Meg Spectre

Aux États-Unis, il y a une sorte de « bimbofication » du fascisme

© Meg Spectre par JB Chiara

À New York, les cool kids se revendiquent de Dimes Square, sorte de collectif qui transforme la pop culture en arme pour les idées de la droite extrême. Le tout en revendiquant la puissance des mâles et l'hypersexualisation des femmes.

C’est un microquartier de Manhattan devenu l’épicentre d’une étrange mutation culturelle. À Dimes Square, entre deux vernissages, une faune hétéroclite réinvente la pensée de la droite dure en version « cool ». Ici, artistes branchés, podcasteuses stars et trolls d'internet côtoient quelques oligarques de la Tech – la figure du milliardaire Peter Thiel plane sur le financement de la scène, tandis que les théories néoréactionnaires de Curtis Yarvin (les « Lumières obscures » ) servent de boussole intellectuelle.
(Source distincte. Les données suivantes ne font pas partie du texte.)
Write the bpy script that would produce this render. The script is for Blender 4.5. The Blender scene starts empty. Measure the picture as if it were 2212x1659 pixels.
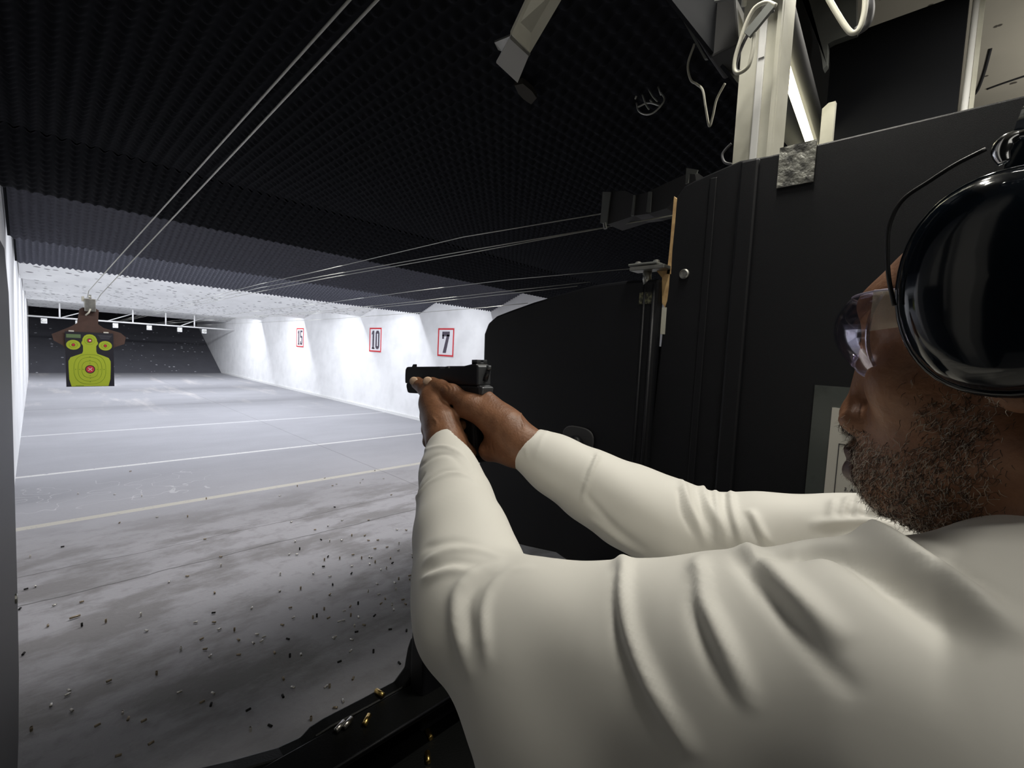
import bpy, bmesh, math, random
import numpy as np
from mathutils import Vector, Matrix
from mathutils.bvhtree import BVHTree
random.seed(7); np.random.seed(7)
D = bpy.data; SC = bpy.context.scene; COL = SC.collection

# ------------------------------------------------------------------ camera
W, H = 2212, 1659
V1 = np.array([75-1106., 709-829.5]); V2 = np.array([2090-1106., 806-829.5])   # vanishing points: down the range, across it
F = math.sqrt(-(V1@V2))
def nrm(v): v = np.array(v, float); return v/np.linalg.norm(v)
yh = nrm([*V1, F]); xh = nrm([*V2, F]); zh = -np.cross(yh, xh)
if zh[1] > 0: zh = -zh
R = np.array([xh, yh, zh]); CH = 1.6
cam = D.objects.new('camera', D.cameras.new('camera')); COL.objects.link(cam)
cam.data.sensor_width = 36; cam.data.lens = 36*F/W; cam.data.clip_start = 0.01; cam.data.clip_end = 100
M = Matrix.Identity(4)
for i in range(3):
    M[i][0] = R[i, 0]; M[i][1] = -R[i, 1]; M[i][2] = -R[i, 2]
M[2][3] = CH
cam.matrix_world = M
SC.camera = cam
# surveying: where the sight line through a pixel of the photograph meets a plane of the room
def ray(u, v): return R@np.array([u-1106, v-829.5, F])
def atd(u, v, d): return ray(u, v)/F*d + [0, 0, CH]
def atx(u, v, x): r = ray(u, v); return r*(x/r[0]) + [0, 0, CH]
def aty(u, v, y): r = ray(u, v); return r*(y/r[1]) + [0, 0, CH]
def atz(u, v, z=0): r = ray(u, v); return r*((z-CH)/r[2]) + [0, 0, CH]

# ------------------------------------------------------------------ world, exposure, lamps
wd = D.worlds.new('world'); SC.world = wd; wd.use_nodes = True
wd.node_tree.nodes['Background'].inputs[0].default_value = (0.8, 0.85, 1, 1)
wd.node_tree.nodes['Background'].inputs[1].default_value = 0.012
SC.view_settings.view_transform = 'Standard'; SC.view_settings.look = 'None'
SC.view_settings.gamma = 1; SC.view_settings.exposure = 0.0; SC.view_settings.use_curve_mapping = False
def lamp(name, loc, sx, sy, power, col, rot=(0, 0, 0), spread=180):
    l = D.lights.new(name, 'AREA'); l.shape = 'RECTANGLE'; l.size = sx; l.size_y = sy
    l.energy = power; l.color = col; l.spread = math.radians(spread)
    o = D.objects.new(name, l); COL.objects.link(o); o.location = loc; o.rotation_euler = rot
    return o
COLD = (0.90, 0.93, 1.0); WARM = (1.0, 0.96, 0.86)
ROWS = [(4.22, 2.60, 112), (6.42, 2.58, 95), (8.72, 2.55, 122), (11.35, 2.52, 135), (14.9, 2.50, 155), (18.8, 2.48, 165)]
for y, z, p in ROWS:                                   # rows of range lamps hidden behind the baffles
    lamp('range_light', (2.75, y, z), 4.9, 0.06, p, COLD if y > 5 else (1, .97, .96), (math.radians(-6 if y < 5 else 32), 0, 0))
lamp('booth_light', (0.92, 0.30, 2.85), 0.35, 0.04, 6.5, WARM, spread=130)
lamp('booth_light', (0.22, -0.58, 2.86), 0.35, 0.2, 7.5, WARM)
lamp('booth_light', (1.72, -0.38, 2.86), 0.4, 0.4, 9, WARM)
lamp('hall_light', (-0.5, -1.9, 2.3), 1.6, 0.8, 2.2, WARM, (math.radians(55), 0, math.radians(-25)))
lamp('booth_light', (1.60, 0.22, 2.85), 0.4, 0.04, 4, WARM, spread=130)
lamp('ceiling_fill_light', (3.0, -0.7, 2.25), 0.6, 0.3, 7, WARM, (math.radians(180), 0, 0))  # added upward fill, brightens the ceiling over the next booth

# ------------------------------------------------------------------ materials
MATS = {}
def mat(name, col, rough=0.6, metal=0.0, emit=None, es=0, spec=0.5, bump=None, noise=None, trans=0, ior=1.45, alpha=1, coat=0, sheen=0, sss=0):
    m = D.materials.new(name); m.use_nodes = True; nt = m.node_tree; b = nt.nodes['Principled BSDF']
    b.inputs['Base Color'].default_value = (*col, 1); b.inputs['Roughness'].default_value = rough
    b.inputs['Metallic'].default_value = metal; b.inputs['Specular IOR Level'].default_value = spec
    b.inputs['IOR'].default_value = ior; b.inputs['Transmission Weight'].default_value = trans
    b.inputs['Coat Weight'].default_value = coat; b.inputs['Alpha'].default_value = alpha
    if sheen: b.inputs['Sheen Weight'].default_value = sheen
    if sss: b.inputs['Subsurface Weight'].default_value = sss; b.inputs['Subsurface Radius'].default_value = (.01, .004, .002)
    if emit: b.inputs['Emission Color'].default_value = (*emit, 1); b.inputs['Emission Strength'].default_value = es
    tc = nt.nodes.new('ShaderNodeTexCoord')
    if noise:                                            # (scale, amount, second colour)
        n = nt.nodes.new('ShaderNodeTexNoise'); n.inputs['Scale'].default_value = noise[0]; n.inputs['Detail'].default_value = 6
        r = nt.nodes.new('ShaderNodeValToRGB'); r.color_ramp.elements[0].position = noise[3] if len(noise) > 3 else .35
        r.color_ramp.elements[1].position = noise[4] if len(noise) > 4 else .65
        r.color_ramp.elements[0].color = (*noise[2], 1); r.color_ramp.elements[1].color = (*col, 1)
        nt.links.new(tc.outputs['Object'], n.inputs['Vector']); nt.links.new(n.outputs['Fac'], r.inputs['Fac'])
        nt.links.new(r.outputs['Color'], b.inputs['Base Color'])
    if bump:                                             # (scale, distance)
        n = nt.nodes.new('ShaderNodeTexNoise'); n.inputs['Scale'].default_value = bump[0]; n.inputs['Detail'].default_value = 4
        bp = nt.nodes.new('ShaderNodeBump'); bp.inputs['Distance'].default_value = bump[1]; bp.inputs['Strength'].default_value = 1
        nt.links.new(tc.outputs['Object'], n.inputs['Vector']); nt.links.new(n.outputs['Fac'], bp.inputs['Height'])
        nt.links.new(bp.outputs['Normal'], b.inputs['Normal'])
    MATS[name] = m; return m
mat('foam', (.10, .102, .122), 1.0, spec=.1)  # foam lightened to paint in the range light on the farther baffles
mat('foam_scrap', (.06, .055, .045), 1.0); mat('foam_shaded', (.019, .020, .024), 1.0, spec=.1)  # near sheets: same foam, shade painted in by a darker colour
mat('black_plastic', (.010, .0105, .013), .45, spec=.35, bump=(900, .0004), noise=(3, 0, (.008, .0085, .0105)))
mat('black_board', (.010, .011, .014), .8, spec=.2)
mat('tray_plastic', (.0028, .0032, .0032), .45, spec=.3, bump=(300, .0003))
mat('grey_paint', (.20, .21, .20), .5, noise=(6, 0, (.13, .135, .13)))
mat('steel', (.45, .45, .42), .38, .9, noise=(20, 0, (.30, .30, .28)))
mat('white_metal', (.64, .63, .55), .45, noise=(9, 0, (.50, .49, .41)))
mat('white_pipe', (.75, .75, .74), .5)
mat('cable', (.55, .55, .50), .4, .6)
mat('cable_cover', (.10, .10, .11), .5)
mat('wood', (.62, .42, .20), .7, noise=(40, 0, (.42, .26, .12)))
mat('rubber', (.045, .046, .056), .9, noise=(30, 0, (.03, .031, .038)), bump=(40, .03))
mat('tube', (1, 1, 1), .5, emit=(1, .93, .62), es=6)
mat('dark_box', (.055, .055, .058), .6)
mat('cardboard', (.080, .045, .035), .85, noise=(12, 0, (.06, .035, .028)))
mat('paper', (.62, .60, .54), .8)
mat('sheet', (.035, .042, .040), .25, noise=(18, 0, (.07, .08, .075), .55, .75))
mat('sticker', (.17, .17, .10), .7, noise=(120, 0, (.03, .03, .025), .45, .6)); mat('ink', (.03, .03, .035), .8)
mat('grey_ink', (.10, .10, .12), .8)
mat('sign_red', (.62, .03, .04), .6); mat('sign_white', (.80, .79, .82), .6)
mat('sign_digit', (.075, .06, .085), .6, noise=(30, 0, (.14, .12, .15), .3, .5))
mat('target_black', (.015, .015, .022), .5); mat('target_lime', (.34, .42, .025), .55)
mat('target_line', (.12, .22, .01), .6); mat('target_red', (.45, .03, .05), .5); mat('target_pale', (.75, .60, .60), .6)
mat('target_text', (.10, .16, .07), .6)
mat('gun_black', (.010, .010, .014), .32); mat('gun_frame', (.012, .012, .014), .6, bump=(600, .0004)); mat('gun_grey', (.10, .105, .115), .38, .5)
mat('skin', (.27, .128, .068), .48, noise=(60, 0, (.20, .090, .047)), bump=(300, .0006), sss=.06)
mat('nail', (.80, .56, .40), .35)
mat('shirt', (.79, .775, .725), .62, sheen=.15)
mat('trousers', (.03, .035, .05), .9); mat('shoe', (.02, .02, .02), .6)
mat('beard_dark', (.060, .040, .031), .6); mat('beard_grey', (.60, .54, .47), .5); mat('beard_base', (.10, .055, .035), .7, noise=(150, 0, (.05, .03, .02))); mat('hair', (.010, .009, .009), .9); mat('lip', (.060, .026, .022), .45)
mat('rim', (.38, .34, .44), .25); mat('muff', (.005, .008, .013), .09, spec=.55, bump=(5, .0015)); mat('muff_pad', (.012, .012, .014), .45); mat('chrome', (.75, .76, .78), .15, 1)
def clear_mat(name):
    m = mat(name, (.9, .9, 1), .03); nt = m.node_tree; b = nt.nodes['Principled BSDF']; out = nt.nodes['Material Output']
    tr = nt.nodes.new('ShaderNodeBsdfTransparent'); tr.inputs[0].default_value = (.985, .98, .99, 1)
    gl = nt.nodes.new('ShaderNodeBsdfGlossy'); gl.inputs['Roughness'].default_value = .04; gl.inputs['Color'].default_value = (.9, .88, 1, 1)
    lw = nt.nodes.new('ShaderNodeLayerWeight'); lw.inputs['Blend'].default_value = .18; mx = nt.nodes.new('ShaderNodeMixShader')
    ml = nt.nodes.new('ShaderNodeMath'); ml.operation = 'MULTIPLY'; ml.inputs[1].default_value = .55; nt.links.new(lw.outputs['Fresnel'], ml.inputs[0]); nt.links.new(ml.outputs[0], mx.inputs[0]); nt.links.new(tr.outputs[0], mx.inputs[1]); nt.links.new(gl.outputs[0], mx.inputs[2]); nt.links.new(mx.outputs[0], out.inputs['Surface'])
clear_mat('lens'); mat('temple', (.50, .45, .36), .25, alpha=.30)
mat('brass', (.72, .50, .16), .28, 1); mat('nickel', (.62, .60, .56), .3, 1); mat('dull_brass', (.30, .25, .18), .45, .9)
mat('lead', (.012, .012, .012), .8)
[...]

Loin de l'image austère du conservatisme, cette nouvelle droite mise sur une pop culture aggressive, célébrant la puissance masculine et l'hyperféminité des « bimbos ». Depuis 2022, Mike Crumplar (alias @cnumps) documente de l'intérieur cette scène où les rapports hommes/femmes sont rejoués sur un mode archaïque et ultrasexualisé. Rencontre au cœur de la matrice réactionnaire new-yorkaise.
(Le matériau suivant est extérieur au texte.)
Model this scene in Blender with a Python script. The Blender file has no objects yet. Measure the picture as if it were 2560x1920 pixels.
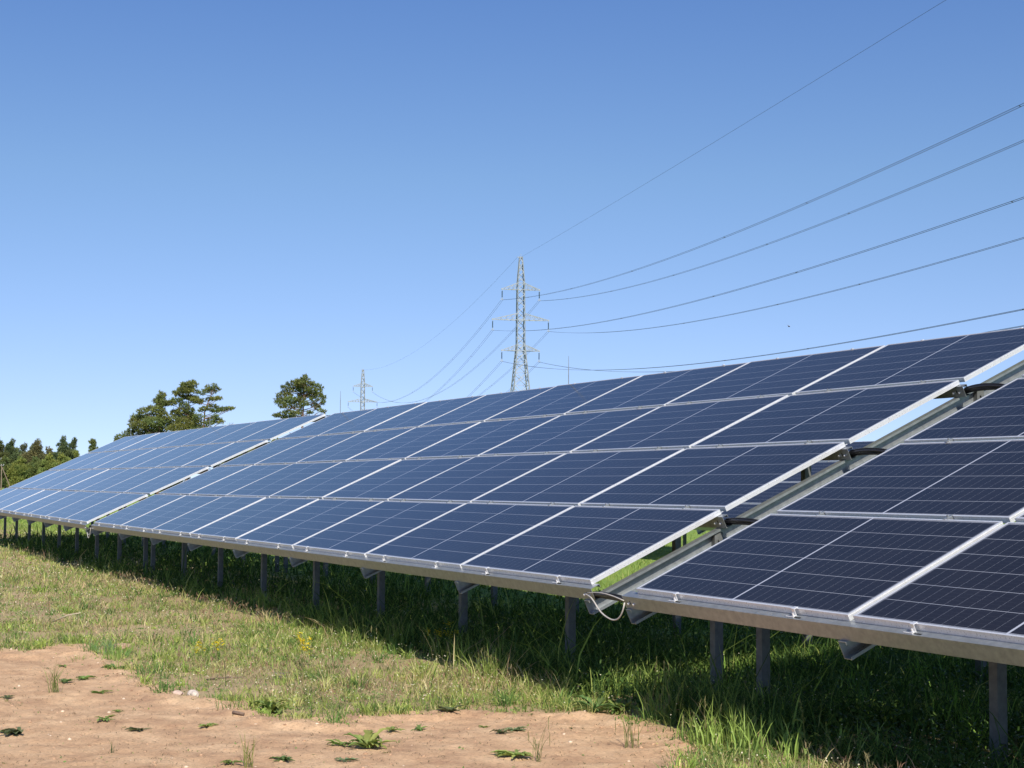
import bpy, math, random
import numpy as np
from mathutils import Vector, Matrix

# ------------------------------------------------------------------ camera, sky, sun, exposure
scene = bpy.context.scene
COL = scene.collection
PI = math.pi
cam_d = bpy.data.cameras.new('camera'); cam = bpy.data.objects.new('camera', cam_d); COL.objects.link(cam)
scene.camera = cam
cam_d.sensor_width = 36.0
cam_d.lens = 4017.7 / 2560 * 36.0
cam_d.clip_start = 0.05; cam_d.clip_end = 6000
CAM = Vector((8.536, -4.476, 1.347))
RIGHT = Vector((0.42069, 0.90719, 0.0049976)); DOWN = Vector((-0.0562673, 0.0315903, -0.9979159)); FWD = Vector((-0.9054568, 0.4195343, 0.0643349))
cam.matrix_world = Matrix(((RIGHT.x, -DOWN.x, -FWD.x, CAM.x), (RIGHT.y, -DOWN.y, -FWD.y, CAM.y), (RIGHT.z, -DOWN.z, -FWD.z, CAM.z), (0, 0, 0, 1)))
scene.render.resolution_x = 1024; scene.render.resolution_y = 768

SUN = Vector((1.18, -0.29, 1.0)).normalized()
elev = math.asin(SUN.z); rot = math.atan2(SUN.x, SUN.y)
world = bpy.data.worlds.new("World"); scene.world = world; world.use_nodes = True
wn = world.node_tree.nodes; wl = world.node_tree.links
bg = wn['Background']; sky = wn.new('ShaderNodeTexSky'); sky.sky_type = 'NISHITA'
sky.sun_disc = False; sky.sun_elevation = elev; sky.sun_rotation = rot
sky.altitude = 100; sky.air_density = 1.0; sky.dust_density = 0.2; sky.ozone_density = 3.0
# the clear spring sky stays blue almost down to the horizon: read the sky a little higher up
tcw = wn.new('ShaderNodeTexCoord'); vm = wn.new('ShaderNodeVectorMath'); vm.operation = 'MULTIPLY_ADD'
vm.inputs[1].default_value = (1, 1, 1.2); vm.inputs[2].default_value = (0, 0, 0.068)
wl.new(tcw.outputs['Generated'], vm.inputs[0]); wl.new(vm.outputs[0], sky.inputs['Vector'])
tint = wn.new('ShaderNodeMix'); tint.data_type = 'RGBA'; tint.blend_type = 'MULTIPLY'; tint.inputs[0].default_value = 1
sz = wn.new('ShaderNodeSeparateXYZ'); wl.new(tcw.outputs['Generated'], sz.inputs[0])
cr = wn.new('ShaderNodeValToRGB'); wl.new(sz.outputs[2], cr.inputs[0]); cr.color_ramp.elements.new(.5)
for e_, (p_, c_) in zip(cr.color_ramp.elements, ((.05, (1.07, 1.00, 1.15)), (.19, (1.03, 1.10, 1.18)), (.30, (.86, 1.03, 1.295)))):
    e_.position = p_; e_.color = (c_[0]/1.3, c_[1]/1.3, c_[2]/1.3, 1)
wl.new(cr.outputs[0], tint.inputs[7])
wl.new(sky.outputs[0], tint.inputs[6]); wl.new(tint.outputs[2], bg.inputs[0]); bg.inputs[1].default_value = 0.1275
sl = bpy.data.lights.new('sun', 'SUN'); sun = bpy.data.objects.new('sun', sl); COL.objects.link(sun)
sl.energy = 5.0; sl.angle = math.radians(0.5); sl.color = (1.0, 0.93, 0.82)
sun.rotation_euler = SUN.to_track_quat('Z', 'Y').to_euler(); sun.location = (0, 0, 60)
scene.view_settings.view_transform = 'Standard'; scene.view_settings.look = 'None'
scene.view_settings.exposure = 0.30; scene.view_settings.gamma = 1.0
scene.render.engine = 'CYCLES'

rng = np.random.default_rng(7)
rnd = random.Random(11)

# ------------------------------------------------------------------ helpers
def tag(o, label=None, cat=None, group=None, kind=None):
    if label: o['label'] = label
    if cat: o['category'] = cat
    if group: o['group'] = group
    if kind: o['kind'] = kind
    return o
def empty(name, loc=(0, 0, 0), rot=(0, 0, 0)):
    o = bpy.data.objects.new(name, None); COL.objects.link(o)
    o.location = loc; o.rotation_euler = rot; o.empty_display_size = 0.3
    return o
class MB:
    def __init__(s): s.v = []; s.f = []; s.m = []
    def add(s, vs, fs, mi=0):
        b = len(s.v); s.v += [tuple(p) for p in vs]
        for f in fs: s.f.append(tuple(b + i for i in f)); s.m.append(mi)
    def box(s, x0, x1, y0, y1, z0, z1, mi=0):
        s.add([(x0,y0,z0),(x1,y0,z0),(x1,y1,z0),(x0,y1,z0),(x0,y0,z1),(x1,y0,z1),(x1,y1,z1),(x0,y1,z1)],
              [(0,3,2,1),(4,5,6,7),(0,1,5,4),(1,2,6,5),(2,3,7,6),(3,0,4,7)], mi)
    def bar(s, a, b, w, h=None, mi=0):
        a = Vector(a); b = Vector(b); h = h or w; d = (b - a).normalized()
        u = d.cross(Vector((0, 0, 1)));
        if u.length < 1e-3: u = Vector((1, 0, 0))
        u.normalize(); t = u.cross(d)
        vs = [p + u * (sx * w / 2) + t * (sy * h / 2) for p in (a, b) for sx, sy in ((-1,-1),(1,-1),(1,1),(-1,1))]
        s.add(vs, [(0,1,2,3),(7,6,5,4),(0,4,5,1),(1,5,6,2),(2,6,7,3),(3,7,4,0)], mi)
    def tube(s, pts, rad, n=6, mi=0, cap=True):
        pts = [Vector(p) for p in pts]; k = len(pts)
        if not hasattr(rad, '__len__'): rad = [rad] * k
        b = len(s.v); ref = None
        for i, p in enumerate(pts):
            d = (pts[min(i+1, k-1)] - pts[max(i-1, 0)]).normalized()
            if ref is None: ref = Vector((0,0,1)) if abs(d.z) < .9 else Vector((1,0,0))
            u = d.cross(ref).normalized(); t = d.cross(u).normalized(); ref = -t if False else ref
            for j in range(n):
                a = 2*PI*j/n; s.v.append(tuple(p + (u*math.cos(a) + t*math.sin(a))*rad[i]))
        for i in range(k-1):
            for j in range(n):
                s.f.append((b+i*n+j, b+i*n+(j+1)%n, b+(i+1)*n+(j+1)%n, b+(i+1)*n+j)); s.m.append(mi)
        if cap:
            s.f.append(tuple(b+j for j in range(n))[::-1]); s.m.append(mi)
            s.f.append(tuple(b+(k-1)*n+j for j in range(n))); s.m.append(mi)
    def extrude(s, prof, x0, x1, mi=0):
        """closed profile of (y,z) run along x"""
        n = len(prof); vs = [(x0, y, z) for y, z in prof] + [(x1, y, z) for y, z in prof]
        fs = [(i, (i+1) % n, n+(i+1) % n, n+i) for i in range(n)] + [tuple(range(n))[::-1], tuple(range(n, 2*n))]
        s.add(vs, fs, mi)
    def build(s, name, mats, parent=None, smooth=False):
        me = bpy.data.meshes.new(name); me.from_pydata(s.v, [], s.f)
        for m in (mats if isinstance(mats, (list, tuple)) else [mats]): me.materials.append(m)
        me.polygons.foreach_set('material_index', s.m)
        if smooth: me.polygons.foreach_set('use_smooth', [True]*len(s.f))
        me.update()
        o = bpy.data.objects.new(name, me); COL.objects.link(o)
        if parent: o.parent = parent
        return o

def new_mat(name):
    m = bpy.data.materials.new(name); m.use_nodes = True
    nt = m.node_tree; b = nt.nodes['Principled BSDF']
    return m, nt, b
def N(nt, t, **kw):
    n = nt.nodes.new(t)
    for k, v in kw.items(): setattr(n, k, v)
    return n
def math_n(nt, op, a, b=None, c=None):
    n = N(nt, 'ShaderNodeMath', operation=op)
    for i, q in enumerate((a, b, c)):
        if q is None: continue
        if isinstance(q, (int, float)): n.inputs[i].default_value = q
        else: nt.links.new(q, n.inputs[i])
    return n.outputs[0]
def mixc(nt, fac, a, b):
    n = N(nt, 'ShaderNodeMix', data_type='RGBA')
    if isinstance(fac, (int, float)): n.inputs[0].default_value = fac
    else: nt.links.new(fac, n.inputs[0])
    for i, q in ((6, a), (7, b)):
        if isinstance(q, tuple): n.inputs[i].default_value = (*q, 1)
        else: nt.links.new(q, n.inputs[i])
    return n.outputs[2]
def noise(nt, scale, detail=3, rough=.55, coord='Object', dist=0):
    tc = N(nt, 'ShaderNodeTexCoord'); n = N(nt, 'ShaderNodeTexNoise')
    n.inputs['Scale'].default_value = scale; n.inputs['Detail'].default_value = detail
    n.inputs['Roughness'].default_value = rough; n.inputs['Distortion'].default_value = dist
    nt.links.new(tc.outputs[coord], n.inputs['Vector']); return n.outputs[0]
def ramp(nt, fac, stops):
    r = N(nt, 'ShaderNodeValToRGB'); nt.links.new(fac, r.inputs[0])
    el = r.color_ramp.elements
    while len(el) < len(stops): el.new(.5)
    for e, (p, c) in zip(el, stops): e.position = p; e.color = (*c, 1)
    return r.outputs[0]

def metal(name, c1, c2, rough=.45, met=.6, scale=14):
    m, nt, b = new_mat(name)
    col = ramp(nt, noise(nt, scale, 5, .65), [(.32, c1), (.68, c2)])
    nt.links.new(col, b.inputs['Base Color']); b.inputs['Metallic'].default_value = met
    r = math_n(nt, 'MULTIPLY_ADD', noise(nt, scale*3, 3), .25, rough-.12); nt.links.new(r, b.inputs['Roughness'])
    return m
M_ALU = metal('anodised_aluminium', (.72,.725,.735), (.82,.825,.84), .30, .45, 30)
M_GALV = metal('galvanised_steel', (.25,.27,.28), (.36,.385,.395), .38, .62, 22)
M_POST = metal('post_steel', (.10,.105,.102), (.17,.175,.17), .6, .3, 14)
M_PYLON = metal('pylon_steel', (.24,.27,.29), (.38,.41,.44), .6, .15, 2)
def plain(name, c, rough=.6, met=0, var=.15, scale=20):
    m, nt, b = new_mat(name)
    a = tuple(max(0, x*(1-var)) for x in c); d = tuple(min(1, x*(1+var)) for x in c)
    nt.links.new(ramp(nt, noise(nt, scale, 3), [(.3, a), (.7, d)]), b.inputs['Base Color'])
    b.inputs['Roughness'].default_value = rough; b.inputs['Metallic'].default_value = met
    return m
M_BLACK = plain('black_rubber', (.018,.018,.02), .42)
M_DARK = plain('slot_dark', (.012,.012,.012), .9)
M_BACK = plain('white_backsheet', (.55,.56,.57), .6)
M_CABLE = plain('grey_cable', (.42,.40,.37), .5)
M_WIRE = plain('conductor_wire', (.045,.05,.06), .7, .1)
M_INS = plain('insulator_glass', (.06,.10,.16), .25)
M_BARK = plain('pine_bark', (.13,.08,.052), .9, 0, .35, 3)
M_TWIG = plain('bare_twigs', (.17,.13,.10), .9, 0, .3, 3)
M_WOOD = plain('weathered_wood', (.20,.15,.11), .85, 0, .25, 4)
M_STONE = plain('pale_stone', (.55,.47,.40), .9, 0, .15, 40)
M_STICK = plain('dry_stick', (.16,.11,.08), .9, 0, .3, 60)
M_BUG = plain('insect_body', (.03,.025,.02), .6)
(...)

Cette interview fait partie d'une enquête sur la communauté de Dimes square.

Les cool kids de Dimes Square, ce n’est pas l’image du fascisme qu’on aurait imaginé voir émerger ?

Mike Crumplar : Les gens disaient autrefois que si le fascisme arrivait aux USA, ce serait emballé dans le puritanisme religieux. Mais Trump a donné une teinte plus complexe à ce mouvement. Il prend notamment la défense d'hommes lubriques qui devraient être libérés des conséquences des violences sexuelles et il prône de femmes à la fois soumises et très sexualisées, d’une manière quasi pornographique. D’ailleurs les gens du porno s'affichent maintenant de droite. Il y a une sorte de « bimbofication » du fascisme.

Quel est le rôle des femmes qu’on appelle ici les « e-girls » dans la scène pop de Dimes Square ?

M. C. : Elles sont dans une féminité trendy chic, souvent très minces, soumises, et elles sont censées être des sortes de muses. Il y a cette idée d’une beauté qui s’inscrit dans une relation idéalisée avec les incels, du type « je peux aider cet incel sans défense, je vois sa beauté edgy ». Elles sont provocatrices, cultivent des relations parasociales avec leurs « simps » (fans obsédés), et se présentent sous une image idéalisée et séduisante. Mais les e-girls fascistes sont aussi belles dans leur cruauté et leur indifférence à la souffrance. Leur beauté idéalisée est l’essence de l’art décadent, en un sens. On peut imaginer l’e-girl nourrissant ses serpents avec des lapins vivants (rires).

N'y a-t-il pas une dissonance chez ces e-girls qui prônent le retour à la tradition tout en menant une vie de bohème new-yorkaise ? 

M. C. : En effet, elles vont écrire de la poésie érotique à propos de leurs aspirations à être des tradwives, et leur éligibilité à vivre selon des idées banales du type « je vis à New York, je suis une hipster bohème, très fougueuse, je couche avec tous ces gens, mais j’aimerais vivre dans une ferme » (rires). 

Quels liens existe-t-il entre la sexualité et le fascisme avec la scène de Dimes Square ? 

M. C. : Il y a ce sentiment que les fascistes débordent d’une sexualité très intense, avec de l’autre côté « nos ennemis woke, nos ennemis queer, qui sont des gender goblins imbaisables, gros avec des cheveux bleus, ils sont laids, etc. ». Soit ça, ou alors « ce sont des hommes cocus et soumis ». Mais « nous, les fascistes, on est sexy et puissants », etc. Beaucoup de gens de Dimes Square voient les choses de cette manière. 

Quelle est l'influence de la scène, et plus largement de la culture incel, sur l’Internet mainstream et la culture populaire ? 

M. C. : Aux États-Unis, beaucoup de mèmes sont créés par la droite qui s’infiltrent ensuite dans une sorte de conscience d’Internet. C’est pareil pour Dimes Square. Certains mèmes ou termes étaient des blagues il y a quelques années, et sont maintenant utilisés sur Internet par des boomers de droite. Ce qui illustre l’influence de cette usine à propagande de droite.